October 18, 2012 | Posted by admin


Jurors in Minneapolis found Mahamud Said Omar guiltyThursday of conspiring to help a terrorist group to recruit young Minnesota men for a holy war aimed at toppling the government of their native Somalia and imposing a harsh form of Islamic rule across the Horn of Africa.

Omar, 46, of Minneapolis, was found guilty on all five counts and faces up to life in prison.

The trial began Oct. 1 and ended after 10 days of testimony from government witnesses that included three former Al-Shabab recruits who pleaded guilty in the case and cooperated with the government in hopes of a lighter sentence. Family members of some of the 20 or more Minnesota recruits also testified, including the mother of a 19-year-old Twin Cities man who died in Somalia, and the sister of the first known American suicide bomber.
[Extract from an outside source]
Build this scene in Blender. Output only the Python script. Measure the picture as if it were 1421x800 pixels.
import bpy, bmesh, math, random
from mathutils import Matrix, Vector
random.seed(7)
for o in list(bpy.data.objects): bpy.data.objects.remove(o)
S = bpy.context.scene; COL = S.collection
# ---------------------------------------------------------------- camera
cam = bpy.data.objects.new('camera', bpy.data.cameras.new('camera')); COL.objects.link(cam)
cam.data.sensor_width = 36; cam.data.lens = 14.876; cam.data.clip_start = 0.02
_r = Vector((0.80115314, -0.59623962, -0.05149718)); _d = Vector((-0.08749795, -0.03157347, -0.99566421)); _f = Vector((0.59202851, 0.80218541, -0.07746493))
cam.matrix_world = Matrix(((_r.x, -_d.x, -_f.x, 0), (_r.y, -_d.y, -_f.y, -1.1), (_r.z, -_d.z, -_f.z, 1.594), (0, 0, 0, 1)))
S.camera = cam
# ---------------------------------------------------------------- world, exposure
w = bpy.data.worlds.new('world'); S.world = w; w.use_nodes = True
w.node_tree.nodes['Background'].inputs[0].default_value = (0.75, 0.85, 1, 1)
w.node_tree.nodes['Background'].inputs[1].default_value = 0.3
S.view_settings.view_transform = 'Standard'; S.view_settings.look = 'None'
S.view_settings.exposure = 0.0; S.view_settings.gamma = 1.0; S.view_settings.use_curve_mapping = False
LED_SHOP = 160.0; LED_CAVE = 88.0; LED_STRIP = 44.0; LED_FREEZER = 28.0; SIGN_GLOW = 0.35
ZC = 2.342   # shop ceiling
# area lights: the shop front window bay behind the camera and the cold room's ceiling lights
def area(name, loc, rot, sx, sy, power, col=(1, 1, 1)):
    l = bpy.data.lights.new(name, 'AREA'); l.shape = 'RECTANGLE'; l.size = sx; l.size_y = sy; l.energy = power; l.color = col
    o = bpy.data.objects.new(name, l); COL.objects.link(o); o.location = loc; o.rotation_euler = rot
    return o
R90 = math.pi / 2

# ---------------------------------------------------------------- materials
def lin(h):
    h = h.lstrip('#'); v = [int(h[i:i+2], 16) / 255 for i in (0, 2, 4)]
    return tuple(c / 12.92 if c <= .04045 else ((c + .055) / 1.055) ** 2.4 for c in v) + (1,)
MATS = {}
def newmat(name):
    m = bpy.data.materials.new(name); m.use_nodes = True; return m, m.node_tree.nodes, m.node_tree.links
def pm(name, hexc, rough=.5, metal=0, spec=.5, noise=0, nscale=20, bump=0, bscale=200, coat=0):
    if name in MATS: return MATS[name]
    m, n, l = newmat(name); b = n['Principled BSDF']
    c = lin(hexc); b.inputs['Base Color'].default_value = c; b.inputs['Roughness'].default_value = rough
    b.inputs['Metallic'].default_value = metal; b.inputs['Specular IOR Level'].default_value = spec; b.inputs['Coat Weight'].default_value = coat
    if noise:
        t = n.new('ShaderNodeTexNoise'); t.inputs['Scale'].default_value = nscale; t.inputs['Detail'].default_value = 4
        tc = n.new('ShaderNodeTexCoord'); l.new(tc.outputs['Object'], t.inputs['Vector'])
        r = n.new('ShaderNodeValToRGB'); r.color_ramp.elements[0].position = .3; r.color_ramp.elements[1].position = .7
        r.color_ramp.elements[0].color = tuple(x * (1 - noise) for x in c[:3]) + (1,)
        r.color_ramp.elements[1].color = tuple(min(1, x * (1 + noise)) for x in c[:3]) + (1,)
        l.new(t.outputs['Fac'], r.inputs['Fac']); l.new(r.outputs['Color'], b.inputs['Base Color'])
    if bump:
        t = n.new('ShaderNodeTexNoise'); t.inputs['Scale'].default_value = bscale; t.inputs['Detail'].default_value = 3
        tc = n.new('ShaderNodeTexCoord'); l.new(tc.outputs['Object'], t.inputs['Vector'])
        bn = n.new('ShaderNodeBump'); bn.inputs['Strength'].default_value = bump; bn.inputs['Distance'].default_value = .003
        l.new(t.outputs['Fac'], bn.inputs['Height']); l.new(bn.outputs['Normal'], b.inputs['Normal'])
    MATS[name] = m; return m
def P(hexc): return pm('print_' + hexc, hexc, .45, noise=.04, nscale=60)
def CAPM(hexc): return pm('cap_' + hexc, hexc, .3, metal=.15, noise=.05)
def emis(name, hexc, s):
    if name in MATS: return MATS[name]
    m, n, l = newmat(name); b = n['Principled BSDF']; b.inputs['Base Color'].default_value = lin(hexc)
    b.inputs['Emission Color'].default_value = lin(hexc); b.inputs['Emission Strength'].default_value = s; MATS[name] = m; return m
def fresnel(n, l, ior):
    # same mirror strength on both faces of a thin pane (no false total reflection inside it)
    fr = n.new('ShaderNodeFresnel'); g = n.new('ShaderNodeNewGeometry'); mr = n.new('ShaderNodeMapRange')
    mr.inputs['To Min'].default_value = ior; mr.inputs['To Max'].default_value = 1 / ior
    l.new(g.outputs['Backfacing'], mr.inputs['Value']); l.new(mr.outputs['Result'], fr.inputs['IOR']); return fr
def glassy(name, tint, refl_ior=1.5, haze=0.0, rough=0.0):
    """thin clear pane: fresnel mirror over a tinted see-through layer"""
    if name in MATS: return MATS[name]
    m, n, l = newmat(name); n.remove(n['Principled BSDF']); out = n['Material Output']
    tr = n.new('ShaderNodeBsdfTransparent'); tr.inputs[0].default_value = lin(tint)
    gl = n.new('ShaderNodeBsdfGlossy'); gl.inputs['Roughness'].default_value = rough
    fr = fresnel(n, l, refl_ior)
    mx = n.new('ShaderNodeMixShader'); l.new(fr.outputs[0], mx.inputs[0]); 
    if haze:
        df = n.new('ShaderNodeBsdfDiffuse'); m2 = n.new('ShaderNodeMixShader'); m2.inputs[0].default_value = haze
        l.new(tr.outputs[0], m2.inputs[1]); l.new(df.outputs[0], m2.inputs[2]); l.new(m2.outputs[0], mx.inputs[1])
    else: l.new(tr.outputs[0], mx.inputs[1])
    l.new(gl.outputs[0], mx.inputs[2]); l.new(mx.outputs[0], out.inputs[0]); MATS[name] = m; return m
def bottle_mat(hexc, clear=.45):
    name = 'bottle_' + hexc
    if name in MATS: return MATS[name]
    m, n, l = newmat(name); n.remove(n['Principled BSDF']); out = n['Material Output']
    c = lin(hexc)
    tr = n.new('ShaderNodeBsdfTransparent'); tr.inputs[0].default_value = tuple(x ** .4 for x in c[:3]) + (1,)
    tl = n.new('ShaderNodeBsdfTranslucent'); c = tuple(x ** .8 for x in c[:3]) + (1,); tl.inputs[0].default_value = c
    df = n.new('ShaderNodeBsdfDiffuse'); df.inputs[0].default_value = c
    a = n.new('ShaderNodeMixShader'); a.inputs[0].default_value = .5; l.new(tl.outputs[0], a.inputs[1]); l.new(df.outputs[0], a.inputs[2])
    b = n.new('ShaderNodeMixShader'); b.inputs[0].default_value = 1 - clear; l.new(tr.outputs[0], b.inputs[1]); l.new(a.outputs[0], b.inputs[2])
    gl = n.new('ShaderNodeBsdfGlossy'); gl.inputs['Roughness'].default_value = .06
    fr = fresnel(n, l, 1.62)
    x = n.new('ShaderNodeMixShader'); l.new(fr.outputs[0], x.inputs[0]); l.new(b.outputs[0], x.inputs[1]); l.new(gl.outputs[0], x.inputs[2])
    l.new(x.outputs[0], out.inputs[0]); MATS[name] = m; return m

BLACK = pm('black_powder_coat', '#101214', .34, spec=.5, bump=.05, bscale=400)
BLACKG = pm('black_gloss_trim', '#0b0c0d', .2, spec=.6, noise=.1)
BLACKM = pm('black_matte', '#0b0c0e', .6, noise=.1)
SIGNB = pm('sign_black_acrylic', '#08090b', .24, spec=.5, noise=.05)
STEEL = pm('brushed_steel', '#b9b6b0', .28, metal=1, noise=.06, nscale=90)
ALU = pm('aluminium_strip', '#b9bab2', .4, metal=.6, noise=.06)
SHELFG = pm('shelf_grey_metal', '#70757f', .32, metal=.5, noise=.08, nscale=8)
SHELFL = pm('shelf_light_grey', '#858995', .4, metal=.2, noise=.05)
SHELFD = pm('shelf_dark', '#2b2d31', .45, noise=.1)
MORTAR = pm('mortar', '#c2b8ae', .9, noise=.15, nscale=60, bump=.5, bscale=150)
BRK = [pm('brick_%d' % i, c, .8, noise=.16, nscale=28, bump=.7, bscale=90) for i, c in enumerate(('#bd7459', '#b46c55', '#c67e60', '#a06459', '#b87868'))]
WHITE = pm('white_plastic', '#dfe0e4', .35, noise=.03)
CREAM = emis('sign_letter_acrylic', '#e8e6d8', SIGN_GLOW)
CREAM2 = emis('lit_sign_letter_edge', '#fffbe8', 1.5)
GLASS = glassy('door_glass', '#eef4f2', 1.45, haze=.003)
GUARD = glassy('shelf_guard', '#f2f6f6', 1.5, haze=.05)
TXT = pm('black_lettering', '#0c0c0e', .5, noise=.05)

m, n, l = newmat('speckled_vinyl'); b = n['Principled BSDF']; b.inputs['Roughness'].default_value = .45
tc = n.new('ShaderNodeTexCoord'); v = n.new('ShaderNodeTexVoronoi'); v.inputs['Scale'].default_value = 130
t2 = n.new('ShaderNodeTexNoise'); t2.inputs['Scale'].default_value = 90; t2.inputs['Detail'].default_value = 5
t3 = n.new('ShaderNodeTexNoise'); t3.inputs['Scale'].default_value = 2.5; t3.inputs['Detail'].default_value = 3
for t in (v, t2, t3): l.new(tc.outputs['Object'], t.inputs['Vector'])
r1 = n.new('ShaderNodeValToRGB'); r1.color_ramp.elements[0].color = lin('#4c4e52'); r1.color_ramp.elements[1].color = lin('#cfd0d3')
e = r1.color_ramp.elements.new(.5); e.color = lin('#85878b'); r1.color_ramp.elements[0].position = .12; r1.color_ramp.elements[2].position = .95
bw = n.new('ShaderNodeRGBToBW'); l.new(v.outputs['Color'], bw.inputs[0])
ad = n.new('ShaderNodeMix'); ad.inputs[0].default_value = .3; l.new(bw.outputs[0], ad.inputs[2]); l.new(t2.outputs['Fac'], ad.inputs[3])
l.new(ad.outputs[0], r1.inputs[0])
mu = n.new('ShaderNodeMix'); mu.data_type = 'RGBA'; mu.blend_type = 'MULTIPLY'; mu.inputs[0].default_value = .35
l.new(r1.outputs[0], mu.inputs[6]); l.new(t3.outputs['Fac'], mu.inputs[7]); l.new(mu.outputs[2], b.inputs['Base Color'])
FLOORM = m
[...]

Omar’s defense team did not call any witnesses.

The jury of eight women and four men saw two Al-Shabab propaganda videos. One showed some of the Minnesota men at a training camp learning to use AK-47 assault rifles, belt-fed machine guns and rocket-propelled grenades. The other showed an ambush on Ethiopian troops who’d been asked by the Transitional National Government to help stabilize the country after more than two decades of civil war.

But the most damning evidence came from Omar himself, as reported by an FBI agent who interviewed him in jail in the Netherlands.

For much of the trial Omar had seemed to play a bit part in the case, as federal prosecutors presented jurors the results of a worldwide investigation into the disappearance of more than 20 Minnesota men, some of whom fought or died for a terrorist group in their native Somalia.

But in the final days, prosecutors focused on Omar, a part-time janitor at the Abubakar As-Saddique Islamic Center in Minneapolis when the alleged conspiracy took off in 2007.